European art scene began with Neanderthals

New discoveries in some Spanish caves give the strongest evidence yet that Neanderthals created art.

Update: 2018-02-25 06:42 GMT
The image provided by Joao Zilhao in February 2018 shows perforated shells found in sediments in the Cueva de los Aviones near Cartagena, Spain. The artifacts date to between 115,000 and 120,000 years ago.

From the murky depths of Spanish caves comes a surprising insight: Neanderthals created art. That’s been proposed before, but experts say two new studies finally give convincing evidence that our evolutionary cousins had the brainpower to make artistic works and use symbols.

The key finding: New age estimates that show paintings on cave walls and decorated seashells in Spain were created long before our species entered Europe. So there’s no way Homo sapiens could have made them or influenced Neanderthals to merely copy their artwork.

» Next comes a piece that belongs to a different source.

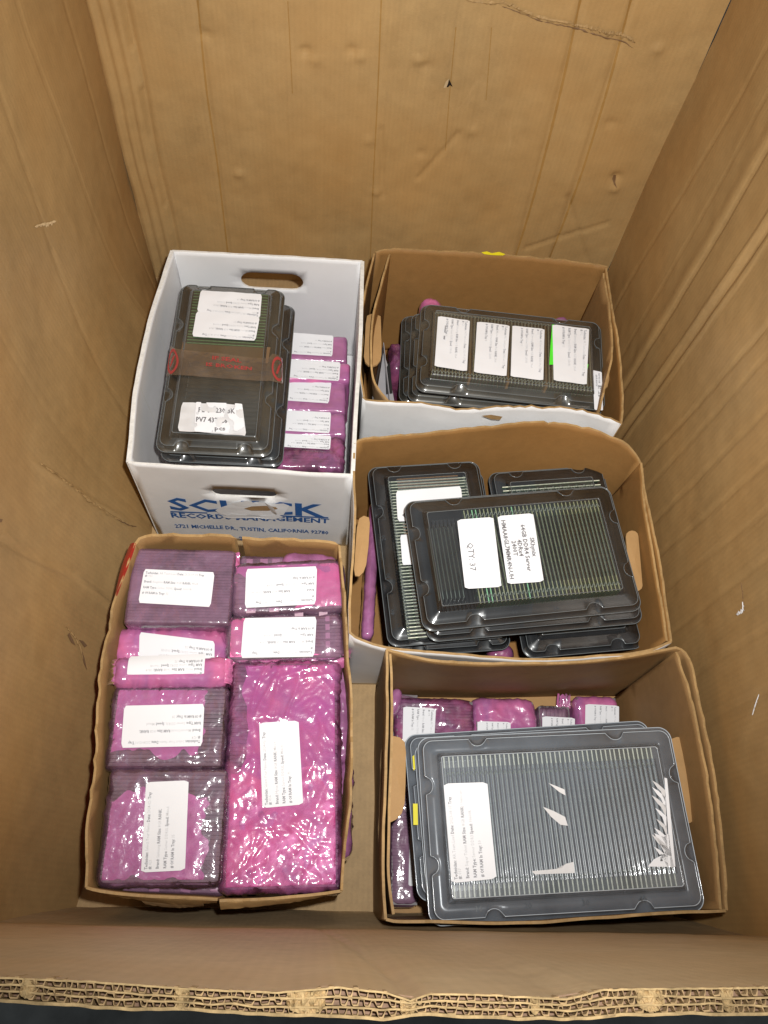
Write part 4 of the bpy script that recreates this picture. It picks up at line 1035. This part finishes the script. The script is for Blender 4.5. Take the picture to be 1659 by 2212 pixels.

Until now, most scientists thought all cave paintings were the work of our species. But the new work concludes that some previously known paintings — an array of lines, some disks and the outline of a hand — were rendered about 20,000 years before H. sapiens moved into Europe. That’s a surprise that “constitutes a major breakthrough in the field of human evolution studies,” said Wil Roebroeks of Leiden University in the Netherlands, an expert on Neanderthals who didn’t participate in the new work. Now, he said in an email, Neanderthal “ownership of some cave art is a fact.”

The second study provided evidence that Neanderthals used pigments and piercings to modify shells some 115,000 years ago, which is far earlier than similar artefacts are associated with H. sapiens anywhere. That shows Neanderthals “were quite capable of inventing the ornaments themselves,” said Paola Villa of the University of Colorado Museum in Boulder, who also didn’t participate in the new work.

Neanderthals lived in Europe and Asia before disappearing about 40,000 years ago, around the time H. sapiens moved into Europe from Africa.

The research, released Thursday by the journals Science and Science Advances, focused on determining the ages of previously known artefacts.

One team of European researchers concentrated on painted artwork in three caves in northern, southern and west-central Spain. They carefully removed tiny bits of rocky crust that had formed on the artwork surfaces and analyzed them in a lab. Results indicated artwork from all three were around 65,000 years old, much older than the arrival of H. sapiens in Europe, which occurred some 45,000 to 40,000 years ago.

The artwork is rudimentary, but a study author, Dirk Hoffmann of the Max Planck Institute for Evolutionary Anthropology in Leipzig, Germany, said it’s symbolic. One work is a collection of lines that look like a ladder, and others include red dots and disks on curtainlike rock formations. Another is a stencilled outline of a hand, made by spewing pigment over a hand held against the wall, Hoffmann said.

Making the hand stencil involves so many steps, including preparation of the pigment, that it’s clearly a deliberate creation, he and other authors wrote in the paper. What’s more, a number of hand stencils seem to have been placed with care rather than randomly, so they are certainly “meaningful symbols,” the authors wrote.

The other study sought to find the age of shells that had been coloured and punctured in another cave, in southeast Spain. Previous studies had estimated an age of 45,000 to 50,000 years old, too young to rule out a link to H. sapiens. For the new work, researchers analyzed rock that had formed above where the shells had been found.

Results indicated the shells were around 115,000 years old. That is some 20,000 to 40,000 years older than comparable artifacts in Africa or western Asia that are attributed to H sapiens. The finding shows Neanderthals shared symbolic thinking with H sapiens, and suggests the two species were “indistinguishable” in terms of overall mental ability, the researchers wrote.

Nobody knows what the shells symbolized. Maybe they indicated membership in a group like a clan, said Joao Zilhao of the Catalan Institution for Research and Advanced Studies in Barcelona, Spain, who did the study with Hoffmann and others. Not all experts were convinced by the studies. Harold Dibble, an archaeologist at the University of Pennsylvania who studies Neanderthal behavior, wondered if the shell color and holes could have occurred naturally. And he said he’d like to see the dating in the cave art paper confirmed by another lab.

Warren Sharp of the Berkeley Geochronology Center in California, an expert on the dating technique used in both papers, said he found the results of both studies to be “very solid.” They show “we are not the only ones capable of ‘modern’ behavior,” he wrote in an email.